Retype all of the entries word for word.

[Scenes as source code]
[START]

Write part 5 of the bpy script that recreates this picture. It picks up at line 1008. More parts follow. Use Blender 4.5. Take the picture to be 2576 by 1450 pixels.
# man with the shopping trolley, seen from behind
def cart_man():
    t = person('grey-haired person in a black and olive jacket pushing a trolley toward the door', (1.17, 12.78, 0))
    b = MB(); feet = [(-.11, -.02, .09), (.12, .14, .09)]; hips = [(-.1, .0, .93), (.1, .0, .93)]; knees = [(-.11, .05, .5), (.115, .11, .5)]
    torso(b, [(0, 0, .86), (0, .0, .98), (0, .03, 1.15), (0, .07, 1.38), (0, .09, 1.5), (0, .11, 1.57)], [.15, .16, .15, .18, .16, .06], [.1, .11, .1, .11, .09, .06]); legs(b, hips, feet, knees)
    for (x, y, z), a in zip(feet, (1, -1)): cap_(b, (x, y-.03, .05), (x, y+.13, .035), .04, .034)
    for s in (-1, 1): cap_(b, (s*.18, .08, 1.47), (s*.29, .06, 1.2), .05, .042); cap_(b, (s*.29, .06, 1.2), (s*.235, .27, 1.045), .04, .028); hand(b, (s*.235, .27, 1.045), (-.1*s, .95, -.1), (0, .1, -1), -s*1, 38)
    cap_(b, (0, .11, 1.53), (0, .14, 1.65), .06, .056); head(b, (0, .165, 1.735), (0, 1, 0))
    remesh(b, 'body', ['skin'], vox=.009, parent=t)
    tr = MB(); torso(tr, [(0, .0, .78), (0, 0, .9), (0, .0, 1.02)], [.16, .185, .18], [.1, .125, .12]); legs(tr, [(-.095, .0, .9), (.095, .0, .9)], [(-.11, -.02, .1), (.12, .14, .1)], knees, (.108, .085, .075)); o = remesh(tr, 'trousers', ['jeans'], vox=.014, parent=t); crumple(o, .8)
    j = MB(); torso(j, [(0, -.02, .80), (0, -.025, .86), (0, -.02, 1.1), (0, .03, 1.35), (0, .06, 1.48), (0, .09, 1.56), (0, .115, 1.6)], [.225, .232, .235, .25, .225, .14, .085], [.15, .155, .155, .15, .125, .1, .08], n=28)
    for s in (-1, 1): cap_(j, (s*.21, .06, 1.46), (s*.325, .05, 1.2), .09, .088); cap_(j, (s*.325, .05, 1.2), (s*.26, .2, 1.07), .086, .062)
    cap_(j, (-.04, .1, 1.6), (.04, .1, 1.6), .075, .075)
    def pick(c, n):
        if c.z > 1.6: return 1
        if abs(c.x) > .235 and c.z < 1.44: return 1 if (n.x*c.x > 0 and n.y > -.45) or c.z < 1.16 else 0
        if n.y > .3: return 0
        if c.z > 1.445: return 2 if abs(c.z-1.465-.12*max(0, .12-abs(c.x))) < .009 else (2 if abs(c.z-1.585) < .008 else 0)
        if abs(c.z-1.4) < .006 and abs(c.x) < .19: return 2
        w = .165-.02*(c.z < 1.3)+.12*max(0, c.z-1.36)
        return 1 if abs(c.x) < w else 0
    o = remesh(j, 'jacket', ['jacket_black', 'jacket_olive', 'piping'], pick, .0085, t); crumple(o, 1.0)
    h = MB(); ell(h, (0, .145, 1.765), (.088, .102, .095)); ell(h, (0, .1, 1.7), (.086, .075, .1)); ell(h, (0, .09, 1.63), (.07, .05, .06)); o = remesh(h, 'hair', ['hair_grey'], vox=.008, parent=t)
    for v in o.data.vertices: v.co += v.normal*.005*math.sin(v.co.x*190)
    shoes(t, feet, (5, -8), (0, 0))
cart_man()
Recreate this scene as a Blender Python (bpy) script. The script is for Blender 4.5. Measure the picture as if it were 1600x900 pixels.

[END]

- [The response]:
Write part 5 of the bpy script that recreates this picture. It picks up at line 1008. More parts follow. Use Blender 4.5. Take the picture to be 2576 by 1450 pixels.
# man with the shopping trolley, seen from behind
def cart_man():
    t = person('grey-haired person in a black and olive jacket pushing a trolley toward the door', (1.17, 12.78, 0))
    b = MB(); feet = [(-.11, -.02, .09), (.12, .14, .09)]; hips = [(-.1, .0, .93), (.1, .0, .93)]; knees = [(-.11, .05, .5), (.115, .11, .5)]
    torso(b, [(0, 0, .86), (0, .0, .98), (0, .03, 1.15), (0, .07, 1.38), (0, .09, 1.5), (0, .11, 1.57)], [.15, .16, .15, .18, .16, .06], [.1, .11, .1, .11, .09, .06]); legs(b, hips, feet, knees)
    for (x, y, z), a in zip(feet, (1, -1)): cap_(b, (x, y-.03, .05), (x, y+.13, .035), .04, .034)
    for s in (-1, 1): cap_(b, (s*.18, .08, 1.47), (s*.29, .06, 1.2), .05, .042); cap_(b, (s*.29, .06, 1.2), (s*.235, .27, 1.045), .04, .028); hand(b, (s*.235, .27, 1.045), (-.1*s, .95, -.1), (0, .1, -1), -s*1, 38)
    cap_(b, (0, .11, 1.53), (0, .14, 1.65), .06, .056); head(b, (0, .165, 1.735), (0, 1, 0))
    remesh(b, 'body', ['skin'], vox=.009, parent=t)
    tr = MB(); torso(tr, [(0, .0, .78), (0, 0, .9), (0, .0, 1.02)], [.16, .185, .18], [.1, .125, .12]); legs(tr, [(-.095, .0, .9), (.095, .0, .9)], [(-.11, -.02, .1), (.12, .14, .1)], knees, (.108, .085, .075)); o = remesh(tr, 'trousers', ['jeans'], vox=.014, parent=t); crumple(o, .8)
    j = MB(); torso(j, [(0, -.02, .80), (0, -.025, .86), (0, -.02, 1.1), (0, .03, 1.35), (0, .06, 1.48), (0, .09, 1.56), (0, .115, 1.6)], [.225, .232, .235, .25, .225, .14, .085], [.15, .155, .155, .15, .125, .1, .08], n=28)
    for s in (-1, 1): cap_(j, (s*.21, .06, 1.46), (s*.325, .05, 1.2), .09, .088); cap_(j, (s*.325, .05, 1.2), (s*.26, .2, 1.07), .086, .062)
    cap_(j, (-.04, .1, 1.6), (.04, .1, 1.6), .075, .075)
    def pick(c, n):
        if c.z > 1.6: return 1
        if abs(c.x) > .235 and c.z < 1.44: return 1 if (n.x*c.x > 0 and n.y > -.45) or c.z < 1.16 else 0
        if n.y > .3: return 0
        if c.z > 1.445: return 2 if abs(c.z-1.465-.12*max(0, .12-abs(c.x))) < .009 else (2 if abs(c.z-1.585) < .008 else 0)
        if abs(c.z-1.4) < .006 and abs(c.x) < .19: return 2
        w = .165-.02*(c.z < 1.3)+.12*max(0, c.z-1.36)
        return 1 if abs(c.x) < w else 0
    o = remesh(j, 'jacket', ['jacket_black', 'jacket_olive', 'piping'], pick, .0085, t); crumple(o, 1.0)
    h = MB(); ell(h, (0, .145, 1.765), (.088, .102, .095)); ell(h, (0, .1, 1.7), (.086, .075, .1)); ell(h, (0, .09, 1.63), (.07, .05, .06)); o = remesh(h, 'hair', ['hair_grey'], vox=.008, parent=t)
    for v in o.data.vertices: v.co += v.normal*.005*math.sin(v.co.x*190)
    shoes(t, feet, (5, -8), (0, 0))
cart_man()
Recreate this scene as a Blender Python (bpy) script. The script is for Blender 4.5. Measure the picture as if it were 1600x900 pixels.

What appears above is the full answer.